One of the main reasons the people of Guyana fired David Granger as President; one of the most obvious reasons why the APNU+AFC Coalition lost the elections, was the closure of four sugar estates and the loss of employment for 7,500 sugar workers. More than 30,000 people directly, and almost 50,000 altogether, were recklessly thrown into poverty by the Granger-led Government.
It became obvious almost instantly that the closure of the sugar estates was a terrible mistake. It became painfully obvious, almost immediately after the closure of the estates, that the Granger-led Government miscalculated the social and economic impact of that mindless decision. Yet, at no point did they appear remorseful. Instead, they vigorously defended their action, insisting that they would not protect the interest of sugar workers.
They ignored the fact that some of these sugar workers were their own supporters, and that some of the sugar workers who traditionally supported the PPP had given them their votes in 2015. These sugar workers had the last laugh. The sugar workers voted overwhelmingly for Irfaan Ali and the PPP.
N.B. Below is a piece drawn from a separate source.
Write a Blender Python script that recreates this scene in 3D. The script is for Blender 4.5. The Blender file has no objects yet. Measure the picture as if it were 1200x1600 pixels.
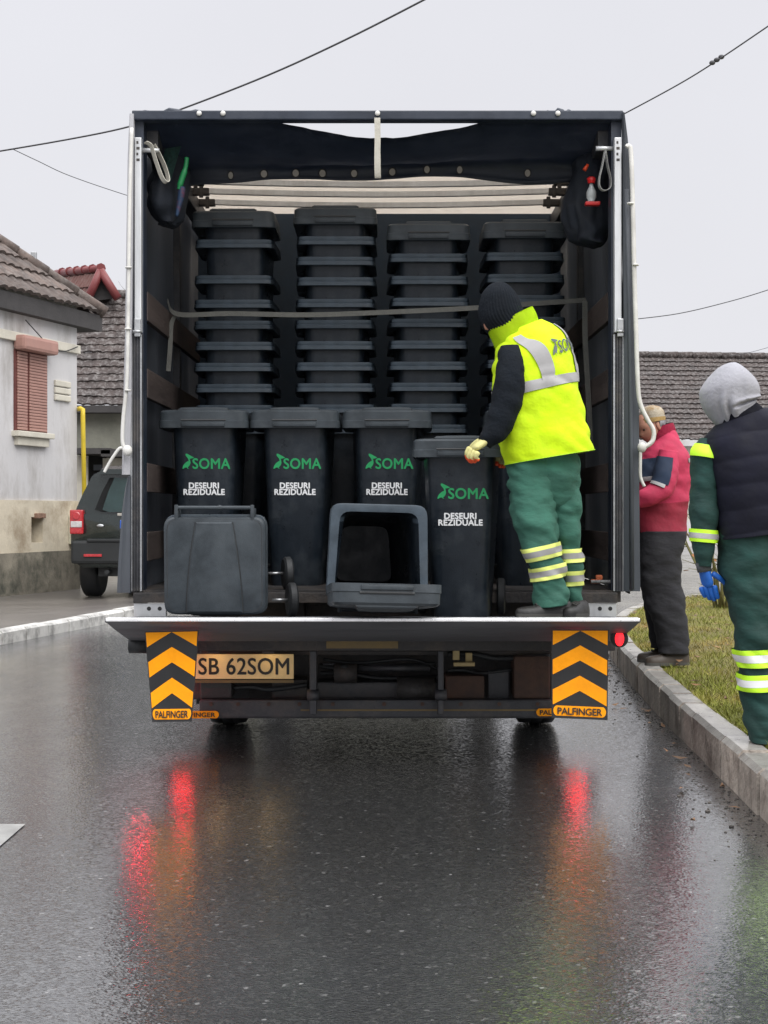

The Vice President, Bharrat Jagdeo, and the Minister of Agriculture, in keeping with a PPP manifesto promise, have announced plans to reopen sugar estates. While the reopening will take time and not all will be reopened at the same time, the PPP has already begun the work towards reopening the closed sugar estates. Mr. Granger, who rarely spoke during his five years as President, immediately dubbed the announcement as “fake”.
Granger had yet another opportunity to redeem himself, by giving full support to the PPP to correct a wrong he is responsible for. Yet he doubled-down and rejected the PPP’s efforts to reinvigorate the oldest industry in Guyana and the Caribbean.
The PPP leaders never doubted the fact that the sugar industry was experiencing tough times long before the Granger-led Government took over in 2015. Providing support to the sugar industry might have been a difficult thing, but it was a sensible thing. The PPP knew it was in the interest of Guyana to support the industry. When the Burnham and the Hoyte governments borrowed millions of US dollars from the sugar industry throughout the 1980s to support the bauxite industry, the PPP, then in opposition, supported the efforts to bail out bauxite. Not only did the PPP support the then PNC Government, the PPP based their support on the basis that subsidising and bailing out bauxite was in the national interest.
David Granger adopted a different posture in dealing with sugar, and claimed Government cannot allow sugar to bleed the treasury. He forgot that, in the 1980s, GuySuCo loaned the Government of Guyana the equivalent of more than $100B. Therefore, at no time during the last five years or the preceding five years was GuySuCo getting a handout. The bailout from which GuySuCo benefited was through their own funds – the Guyana Government had an obligation to pay back GuySuCo a small part of what they owed the industry.
But much of the money that was provided to GuySuCo in this era was money that sugar earned for Guyana through the European Union reparation payment for their arbitrary termination of the Cotonou Sugar Protocol of 1976. When the EU ended the price agreement without notice in 2010, it reduced GuySuCo’s earnings by more than 37%. In an agreement to ease the shock, the EU agreed to provide budgetary support in excess of $34B. Much of this budgetary support was provided as subsidy to GuySuCo before 2015.
Granger’s argument for closing the estates: because sugar was bleeding the treasury, is therefore a fake narrative. But even after 2015, GuySuCo was never given handouts. The Granger-led APNU+AFC took a loan of $30B, and this is a loan in the books of GuySuCo. The mismanagement of the $30B is yet another scandal.
The blow-blow Granger has found his voice for the wrong reason. The PPP will restore the vitality and glory of sugar. With the addition of ethanol at Albion, the packaging plants at Blairmont and Enmore, the production of white sugar for export, the addition of another distillery, the diversified sugar cane industry has its best days before it, not behind it. Granger should focus on apologising to the people of Guyana for impoverishing too many Guyanese.